CARLOS AMIGO VALLEJO | Cardenal arzobispo emérito de Sevilla
“Quien ha de ocuparse del gobierno pastoral de la porción del pueblo de Dios que se le confía, ha de hacerlo con el magisterio y la caridad…”
Cualquier parecido con la realidad, no es que sea pura coincidencia, sino un extraño interés en desfigurar la identidad y el ministerio episcopal. Con motivo de los últimos nombramientos de obispos para unas sedes importantes de España, se desbordaron las opiniones acerca de lo que debían de ser las cualidades que habrían de tener los candidatos que ocuparían sedes de tanta relevancia.
El perfil deseable, según esas opiniones, era el de un candidato a ocupar un puesto empresarial importante. Una especie de eficaz gerente para una organización por demás compleja. Naturalmente, esa figura no se parece en nada a la de un pastor del pueblo de Dios.
Quien ha de ocuparse del gobierno pastoral de la porción del pueblo de Dios que se le confía, ha de hacerlo con el magisterio y la caridad. Ser padre y hermano, paciente y misericordioso, que ame la pobreza y viva con sencillez y austeridad. Que sean pastores, pero no de sí mismos sino de la comunidad a la que tienen que servir. Estar lo más cerca posible de todos, especialmente a los pobres, acogiendo a unos y otros con magnanimidad y siempre abriendo el corazón al que llegara. Tener capacidad de escucha comprensión, ayuda y dispuestos a ofrecer guía y orientación. Caminar delante del pueblo, indicando el camino a seguir para fortalecer la unidad, abrir nuevas sendas donde predicar el evangelio. Su actitud ha de ser humilde y sincera. Así lo quiere el papa Francisco.
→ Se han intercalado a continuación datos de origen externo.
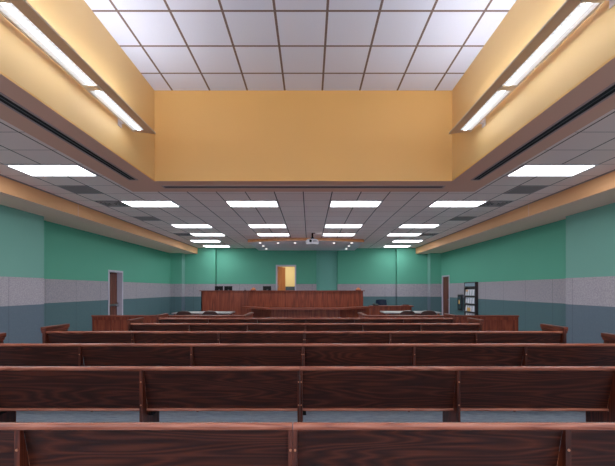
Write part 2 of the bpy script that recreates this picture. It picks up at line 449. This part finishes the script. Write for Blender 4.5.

Si el oficio fundamental del obispo es el de evangelizar, siempre en este espejo de la buena noticia que el Señor Jesús ha ofrecido, debe ser el referente continuo al que se ha de mirar para conformar la vida en la doctrina recibida. Y no empeñarse, en forma alguna, en copiar y querer identificarse con modelos de organización, que pueden ser muy útiles y eficaces para otras empresas, pero no para una institución que, tanto por su naturaleza que por los objetivos que persigue tiene una dimensión teológica que escapa por completo a unas estructuras meramente humanas.
No resulta siempre fácil convencer de la originalidad de la Iglesia y de su un un poco parecido con una organización meramente social. Se ofrecen a la Iglesia consejos acerca de lo que debía hacer y lo que tenía que olvidar. La intención puede ser buena, pero las orientaciones, las más de las veces, no corresponden en absoluto a lo que intenta la Iglesia con el contenido de su fe, de la vocación recibida y del ministerio que hay que realizar.
La Iglesia lo que tenía que hacer… La Iglesia tiene que ser ella misma, fiel a su fundador y a la misión que se le ha confiado. Cualquier tipo de organización, de estructuras y de programas ha de tener inexorablemente en cuenta lo que es la naturaleza de este nuevo pueblo de Dios. El anuncio de la palabra de Dios, la celebración de los sacramentos y la práctica de la caridad un están en la esencia de su constitución y de su ministerio.